First, artists, promoters and Ticketmaster support scalping by holding back better tickets and selling them for a much higher price. In other cases they reduce available ticket inventory by holding them back for promotional purposes (sometimes up to 20%). Combined, these actions both reduce available ticket inventory on the primary market and increase perceptions of short supply, which enables higher resale pricing.
Second, as scholars have noted (Courty and Atkinson), most event tickets are artificially priced low as a service to fans – a decision made by both promoters and artists and rubber stamped by primary ticket sellers. This alone is a key reason why scalping is so widespread: under pricing creates a market for resellers to profit from mis-pricing.
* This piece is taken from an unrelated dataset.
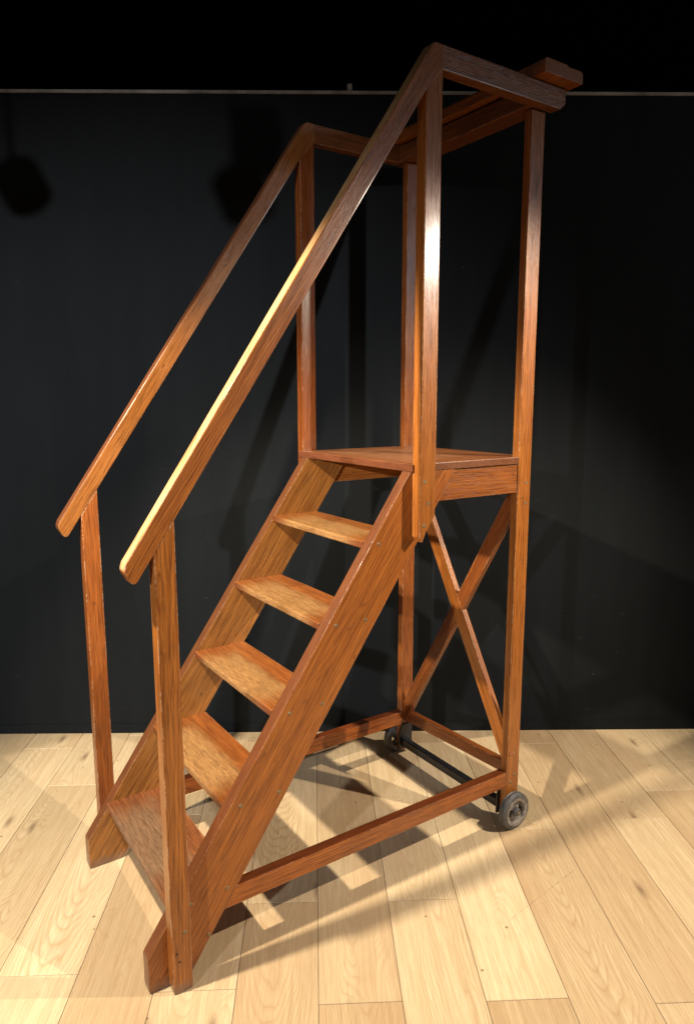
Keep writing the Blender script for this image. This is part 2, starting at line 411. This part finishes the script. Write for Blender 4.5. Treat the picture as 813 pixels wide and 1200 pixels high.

If Miley Cyrus, Trent Reznor, or any other artist wants to do a service to their fans, it is letting the better seats price to what the market will bear and not some artificially low price that invites scalping. Yes, some of the better seats will have to sell for $200 and not everyone can afford that, but not everyone can sit in the front row.
To be sure, ticket resellers can make supply appear to be scarce and position their tickets at higher prices, but they need the primary market to deplete supply for this to work. Ticketmaster and Live Nation do exactly this by queuing 50,000 people for 10,000 under-priced seats at the same time with little economic diversification, making it easy for buyers to cheaply acquire tickets for resale.
It is fair to question the size and scope of ticket scalping, but it’s not useful to cast scalpers as villains. Instead, everyone should be calling on Ticketmaster and Live Nation to take a genuine leadership role in developing ticketing solutions that reduce the potential for scalping without limiting a buyers options. Ticket sales are comprised of a fluid combination of elements including price, seating preference, the attendee’s knowledge of their schedule, weather, and microeconomics. Primary market selling methods should provide buyer’s with options that take these pricing influences into account- not force them into a no-way-out transaction like paperless ticketing just to take a hit a scalping.